Ein positives Testergebnis hat Zerforschung indes nicht erstellt – nach eigenen Angaben, weil die Aktivisten nicht wissen, welche Prozesse bei Meldung eines positiven Ergebnisses automatisch ausgelöst wird. Stattdessen haben sie nach eigenen Angaben die Sicherheitslücken dokumentiert und das Computer Emergency Response Team der Bundesverwaltung (CERT-Bund), den Hersteller und die zuständigen Landesdatenschutzbeauftragten über ihre Erkenntnisse informiert. Der Hersteller – die Firma WeCare Services – habe die Lücken innerhalb kürzester Zeit geschlossen und eine weitere Analyse eingeleitet. Allerdings würden die Testergebnisse für Robert Koch nach wie vor im Account existieren. Auch seien betroffene Kunden noch nicht informiert worden.

Die Berliner Datenschutzbeauftragte bestätigte auf RBB-Anfrage die Zahl von 200.000 Betroffenen. Zerforschung geht indes weiter von 400.000 aus sowie von insgesamt 700.000 einsehbaren Testergebnissen aus. WeCare wiederum gab an, die Kunden kommende Woche informieren zu wollen. Gerade arbeite das Unternehmen daran, den Vorfall mit einem IT-Forensiker aufzuklären. Zerforschung indes zeigt sich „fassungslos, wie fahrlässig hier mit den persönlichen Daten von hunderttausenden Menschen umgegangen wird“. Wer eine solche Software anbietet, müsse dafür sorgen, dass diese läuft, ohne Daten zu verlieren, auch das sei ein wichtiger Teil des Datenschutzes.
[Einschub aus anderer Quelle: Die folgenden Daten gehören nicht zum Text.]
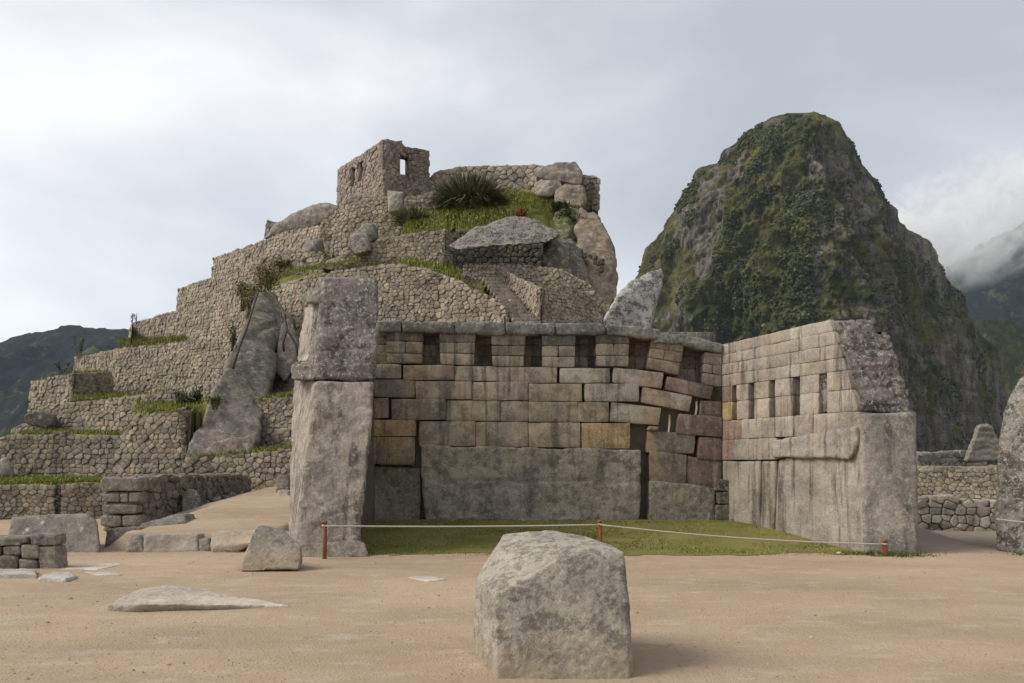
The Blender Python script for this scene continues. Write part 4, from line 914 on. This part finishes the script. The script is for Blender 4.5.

Hinzu kommt, dass es sich bei weitem nicht um den ersten Vorfall dieser Art handelt. Im März beispielsweise hatte der Chaos Computer Club (CCC) massive Sicherheitslücken in über 100 Corona-Testzentren und mobilen Test-Teams in Deutschland und Österreich aufgedeckt. Damals konnten mittels einfachster Methoden über 136.000 Testergebnisse von über 80.000 Personen eingesehen werden.